Menurut Darmin, pemerintah perlu membikin kebijakan ini karena sistem pajak yang berlaku saat ini cenderung berpihak pada pengusaha padat modal. Sudah begitu, ada kecenderungan penjual dan pembeli menurunkan nilai transaksi kena pajak.

Sayang, Darmin tidak menjelaskan besaran nilai pajak yang akan dikenakan, serta detail definisi yang dimaksud tanah menganggur. Hari Senin, saya mulai rapat lagi dengan menteri yang lain, kata dia.Target pemerintah tahun 2019, pajak tanah lebih berkeadilan. Pembeli dan penjual properti akan membayar pajak sesuai nilai transaksi.

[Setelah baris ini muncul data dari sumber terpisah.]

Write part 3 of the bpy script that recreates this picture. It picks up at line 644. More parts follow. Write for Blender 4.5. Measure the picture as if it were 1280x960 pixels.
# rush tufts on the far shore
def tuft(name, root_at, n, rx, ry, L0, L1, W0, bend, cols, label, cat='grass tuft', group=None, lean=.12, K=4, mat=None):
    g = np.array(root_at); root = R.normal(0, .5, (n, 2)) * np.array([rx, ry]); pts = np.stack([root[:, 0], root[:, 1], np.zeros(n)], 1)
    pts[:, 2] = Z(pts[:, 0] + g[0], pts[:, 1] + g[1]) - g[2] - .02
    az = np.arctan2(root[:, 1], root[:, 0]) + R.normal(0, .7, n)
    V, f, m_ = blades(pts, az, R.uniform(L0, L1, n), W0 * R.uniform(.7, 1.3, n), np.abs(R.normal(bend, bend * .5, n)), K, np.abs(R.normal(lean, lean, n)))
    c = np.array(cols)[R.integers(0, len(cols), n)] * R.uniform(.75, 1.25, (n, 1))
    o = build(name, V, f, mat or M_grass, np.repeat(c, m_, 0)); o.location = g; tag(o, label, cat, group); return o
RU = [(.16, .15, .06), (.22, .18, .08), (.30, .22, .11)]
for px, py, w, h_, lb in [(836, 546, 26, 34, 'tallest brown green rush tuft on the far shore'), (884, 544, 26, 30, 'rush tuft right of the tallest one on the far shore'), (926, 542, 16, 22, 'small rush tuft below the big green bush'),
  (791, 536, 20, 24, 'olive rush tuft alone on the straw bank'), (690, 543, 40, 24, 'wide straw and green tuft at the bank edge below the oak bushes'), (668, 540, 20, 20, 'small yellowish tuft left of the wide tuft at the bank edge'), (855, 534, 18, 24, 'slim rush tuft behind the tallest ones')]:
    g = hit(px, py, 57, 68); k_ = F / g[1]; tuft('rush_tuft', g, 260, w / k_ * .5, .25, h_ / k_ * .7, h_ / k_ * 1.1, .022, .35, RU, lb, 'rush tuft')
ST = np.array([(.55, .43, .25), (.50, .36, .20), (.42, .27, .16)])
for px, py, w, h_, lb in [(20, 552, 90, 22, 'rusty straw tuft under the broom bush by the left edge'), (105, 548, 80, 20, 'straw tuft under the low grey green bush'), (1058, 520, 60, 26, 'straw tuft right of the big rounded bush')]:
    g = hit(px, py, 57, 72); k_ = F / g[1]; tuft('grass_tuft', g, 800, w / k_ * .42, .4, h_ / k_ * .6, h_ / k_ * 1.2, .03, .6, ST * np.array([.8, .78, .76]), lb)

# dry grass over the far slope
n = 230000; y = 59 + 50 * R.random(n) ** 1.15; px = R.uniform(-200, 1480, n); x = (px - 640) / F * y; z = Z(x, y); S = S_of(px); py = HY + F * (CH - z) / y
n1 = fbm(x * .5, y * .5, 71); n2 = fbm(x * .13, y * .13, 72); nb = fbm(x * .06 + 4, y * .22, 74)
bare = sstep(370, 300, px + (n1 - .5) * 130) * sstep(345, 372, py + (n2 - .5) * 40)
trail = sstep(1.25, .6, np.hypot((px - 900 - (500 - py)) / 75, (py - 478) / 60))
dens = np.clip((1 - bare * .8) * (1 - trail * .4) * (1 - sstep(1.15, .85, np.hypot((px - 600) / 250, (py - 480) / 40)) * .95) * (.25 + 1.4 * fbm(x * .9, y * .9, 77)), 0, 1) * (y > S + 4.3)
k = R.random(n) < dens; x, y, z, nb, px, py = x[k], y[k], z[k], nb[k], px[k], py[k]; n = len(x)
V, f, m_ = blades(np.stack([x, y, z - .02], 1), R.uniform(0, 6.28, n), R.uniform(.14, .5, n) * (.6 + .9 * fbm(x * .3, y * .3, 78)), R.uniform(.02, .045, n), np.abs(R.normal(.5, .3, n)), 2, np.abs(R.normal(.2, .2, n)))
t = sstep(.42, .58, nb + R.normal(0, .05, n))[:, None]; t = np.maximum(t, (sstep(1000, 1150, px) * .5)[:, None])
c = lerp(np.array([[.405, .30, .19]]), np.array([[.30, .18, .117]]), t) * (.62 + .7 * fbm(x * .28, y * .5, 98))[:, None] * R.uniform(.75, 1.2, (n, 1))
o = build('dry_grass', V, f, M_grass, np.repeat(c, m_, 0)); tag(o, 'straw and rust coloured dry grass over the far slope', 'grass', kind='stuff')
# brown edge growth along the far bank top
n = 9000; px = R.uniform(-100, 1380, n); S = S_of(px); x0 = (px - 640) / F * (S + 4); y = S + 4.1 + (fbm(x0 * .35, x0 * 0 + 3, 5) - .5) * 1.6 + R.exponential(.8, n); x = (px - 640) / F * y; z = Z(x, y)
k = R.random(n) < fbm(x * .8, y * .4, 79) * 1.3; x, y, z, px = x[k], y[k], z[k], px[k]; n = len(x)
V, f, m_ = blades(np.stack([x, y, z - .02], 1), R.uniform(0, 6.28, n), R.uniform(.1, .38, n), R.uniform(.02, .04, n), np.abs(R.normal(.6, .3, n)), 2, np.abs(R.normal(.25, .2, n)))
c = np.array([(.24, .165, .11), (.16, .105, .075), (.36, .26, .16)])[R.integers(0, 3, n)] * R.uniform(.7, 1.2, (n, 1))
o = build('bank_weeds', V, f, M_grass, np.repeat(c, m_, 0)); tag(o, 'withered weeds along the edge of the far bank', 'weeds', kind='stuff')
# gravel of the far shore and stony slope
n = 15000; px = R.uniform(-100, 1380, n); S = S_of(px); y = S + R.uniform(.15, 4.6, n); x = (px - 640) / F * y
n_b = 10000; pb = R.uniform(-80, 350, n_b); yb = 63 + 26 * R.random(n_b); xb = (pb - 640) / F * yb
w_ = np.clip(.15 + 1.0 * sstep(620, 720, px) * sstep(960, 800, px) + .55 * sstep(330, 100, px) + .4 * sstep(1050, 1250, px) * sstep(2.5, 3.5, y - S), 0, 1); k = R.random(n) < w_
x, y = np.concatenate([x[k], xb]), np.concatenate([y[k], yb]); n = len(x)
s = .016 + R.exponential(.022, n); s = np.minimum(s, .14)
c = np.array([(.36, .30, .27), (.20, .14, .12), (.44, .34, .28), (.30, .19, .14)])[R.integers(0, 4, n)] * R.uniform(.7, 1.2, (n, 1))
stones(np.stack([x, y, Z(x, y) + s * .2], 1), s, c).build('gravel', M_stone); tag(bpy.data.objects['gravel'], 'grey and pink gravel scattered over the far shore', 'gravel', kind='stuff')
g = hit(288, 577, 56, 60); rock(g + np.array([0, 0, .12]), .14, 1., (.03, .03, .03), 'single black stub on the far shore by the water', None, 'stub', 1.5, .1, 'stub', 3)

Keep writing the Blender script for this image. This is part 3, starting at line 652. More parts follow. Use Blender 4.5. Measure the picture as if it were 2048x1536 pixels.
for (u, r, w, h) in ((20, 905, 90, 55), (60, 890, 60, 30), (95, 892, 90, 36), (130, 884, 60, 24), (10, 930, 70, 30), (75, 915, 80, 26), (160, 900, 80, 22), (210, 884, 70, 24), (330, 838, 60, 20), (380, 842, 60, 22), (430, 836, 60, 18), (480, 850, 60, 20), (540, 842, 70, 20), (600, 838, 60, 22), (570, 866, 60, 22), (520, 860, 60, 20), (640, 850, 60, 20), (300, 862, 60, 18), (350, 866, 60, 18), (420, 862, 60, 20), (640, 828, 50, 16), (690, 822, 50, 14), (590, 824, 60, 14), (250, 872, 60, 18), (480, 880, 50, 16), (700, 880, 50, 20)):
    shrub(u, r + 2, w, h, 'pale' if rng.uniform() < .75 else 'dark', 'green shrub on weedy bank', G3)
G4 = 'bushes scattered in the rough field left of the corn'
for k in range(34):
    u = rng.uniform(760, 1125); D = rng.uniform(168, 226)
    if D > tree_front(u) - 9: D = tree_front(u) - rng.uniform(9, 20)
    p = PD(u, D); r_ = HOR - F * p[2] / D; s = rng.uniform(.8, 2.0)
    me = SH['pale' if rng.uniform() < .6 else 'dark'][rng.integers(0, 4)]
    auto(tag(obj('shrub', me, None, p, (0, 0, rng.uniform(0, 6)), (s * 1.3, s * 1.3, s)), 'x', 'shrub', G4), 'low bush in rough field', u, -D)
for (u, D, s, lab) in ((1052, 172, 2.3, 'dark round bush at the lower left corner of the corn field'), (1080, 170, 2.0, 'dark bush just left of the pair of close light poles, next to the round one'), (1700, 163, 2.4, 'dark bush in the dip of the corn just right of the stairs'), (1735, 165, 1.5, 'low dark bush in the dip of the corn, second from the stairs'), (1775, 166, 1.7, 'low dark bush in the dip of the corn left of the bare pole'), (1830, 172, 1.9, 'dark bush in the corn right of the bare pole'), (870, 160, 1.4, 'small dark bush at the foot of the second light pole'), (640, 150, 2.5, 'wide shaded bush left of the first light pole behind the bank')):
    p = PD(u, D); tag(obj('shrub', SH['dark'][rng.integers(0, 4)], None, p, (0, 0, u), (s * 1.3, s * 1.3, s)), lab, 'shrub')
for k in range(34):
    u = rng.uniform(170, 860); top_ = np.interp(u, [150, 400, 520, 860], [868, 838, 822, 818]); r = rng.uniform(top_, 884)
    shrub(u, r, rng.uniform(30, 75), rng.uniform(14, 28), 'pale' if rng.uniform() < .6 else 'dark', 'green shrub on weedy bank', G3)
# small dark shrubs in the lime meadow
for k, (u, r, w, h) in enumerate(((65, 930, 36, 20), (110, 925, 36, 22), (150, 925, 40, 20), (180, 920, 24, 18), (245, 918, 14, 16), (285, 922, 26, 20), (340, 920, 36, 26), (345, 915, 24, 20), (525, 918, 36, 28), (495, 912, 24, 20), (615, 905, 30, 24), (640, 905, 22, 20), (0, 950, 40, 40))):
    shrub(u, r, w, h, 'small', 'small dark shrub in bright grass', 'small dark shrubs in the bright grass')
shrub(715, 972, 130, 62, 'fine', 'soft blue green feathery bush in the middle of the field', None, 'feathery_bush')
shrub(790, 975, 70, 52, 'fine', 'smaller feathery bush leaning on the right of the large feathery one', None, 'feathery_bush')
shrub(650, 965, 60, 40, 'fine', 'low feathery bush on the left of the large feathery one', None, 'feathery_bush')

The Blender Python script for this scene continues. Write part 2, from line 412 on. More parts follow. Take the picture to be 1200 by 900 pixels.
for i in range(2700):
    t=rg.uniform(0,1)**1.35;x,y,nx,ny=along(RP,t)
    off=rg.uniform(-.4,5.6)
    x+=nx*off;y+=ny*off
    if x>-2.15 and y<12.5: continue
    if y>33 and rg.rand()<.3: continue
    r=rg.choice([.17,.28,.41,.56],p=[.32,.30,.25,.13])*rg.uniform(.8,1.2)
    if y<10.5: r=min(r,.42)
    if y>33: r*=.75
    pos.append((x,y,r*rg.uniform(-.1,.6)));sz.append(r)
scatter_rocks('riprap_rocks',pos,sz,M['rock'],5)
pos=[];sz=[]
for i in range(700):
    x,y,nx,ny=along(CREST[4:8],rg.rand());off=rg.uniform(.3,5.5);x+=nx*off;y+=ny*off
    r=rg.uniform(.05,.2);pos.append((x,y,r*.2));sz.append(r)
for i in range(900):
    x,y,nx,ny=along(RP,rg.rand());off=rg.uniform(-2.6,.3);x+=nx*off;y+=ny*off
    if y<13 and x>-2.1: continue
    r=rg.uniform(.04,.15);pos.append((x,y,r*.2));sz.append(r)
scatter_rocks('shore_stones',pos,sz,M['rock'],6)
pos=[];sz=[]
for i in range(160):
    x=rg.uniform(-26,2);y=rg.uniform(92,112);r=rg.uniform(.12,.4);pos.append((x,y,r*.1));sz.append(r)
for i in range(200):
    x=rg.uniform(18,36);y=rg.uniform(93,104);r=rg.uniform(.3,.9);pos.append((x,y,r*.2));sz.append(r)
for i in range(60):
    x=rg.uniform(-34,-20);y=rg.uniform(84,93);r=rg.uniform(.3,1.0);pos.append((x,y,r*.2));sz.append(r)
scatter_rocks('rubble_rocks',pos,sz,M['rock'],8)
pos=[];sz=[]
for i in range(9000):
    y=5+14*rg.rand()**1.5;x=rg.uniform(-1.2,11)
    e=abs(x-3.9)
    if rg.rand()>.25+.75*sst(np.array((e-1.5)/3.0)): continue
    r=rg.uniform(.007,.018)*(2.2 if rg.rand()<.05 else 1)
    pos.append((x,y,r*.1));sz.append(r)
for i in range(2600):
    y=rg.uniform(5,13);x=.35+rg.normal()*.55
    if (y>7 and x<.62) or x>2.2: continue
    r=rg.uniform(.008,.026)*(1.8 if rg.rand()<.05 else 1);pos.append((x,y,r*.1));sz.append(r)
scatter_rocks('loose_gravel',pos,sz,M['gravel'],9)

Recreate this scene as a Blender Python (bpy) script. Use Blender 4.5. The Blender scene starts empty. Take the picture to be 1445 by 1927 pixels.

Kepala BKF Suahasil Nazara menambahkan, Pajak Penghasilan atau PPh final yang berlaku saat ini pada dasarnya memajaki selisih harga, seperti juga capital gain tax. Hanya belum maksimal. Dikenakan PPh levelnya 2,5%. Ini semacam capital gain tax, tapi tidak exactly capital gain tax, ujar dia.

Direktur Eksekutif CITA Yustinus Prastowo menyarankan, basis pengenaan pajak lahan tidak produktif bisa dikategorikan jadi dua. Pertama, pengusahaan lahan tidak produktif dan penguasaan berlebih. Kedua, "Bisa juga sekalian diatur, tanah atau bangunan yang dijual kurang dari 5 tahun dianggap spekulasi sehingga dikenai pajak lebih tinggi," katanya.

Adapun capital gain tax merupakan jenis pajak ideal karena dikenakan dari keuntungan, sehingga lebih fair sesuai prinsip pajak. Namun, kelemahannya: data harga perolehan tanah dan kepemilikan tak mendukung. Alhasil, butuh integrasi data, sinergi BPN dan Ditjen Pajak.

Ekonom Bank Mandiri Anton Gunawan menilai, kebijakan ini bisa mencegah bubble harga tanah yang bisa membuat kolaps.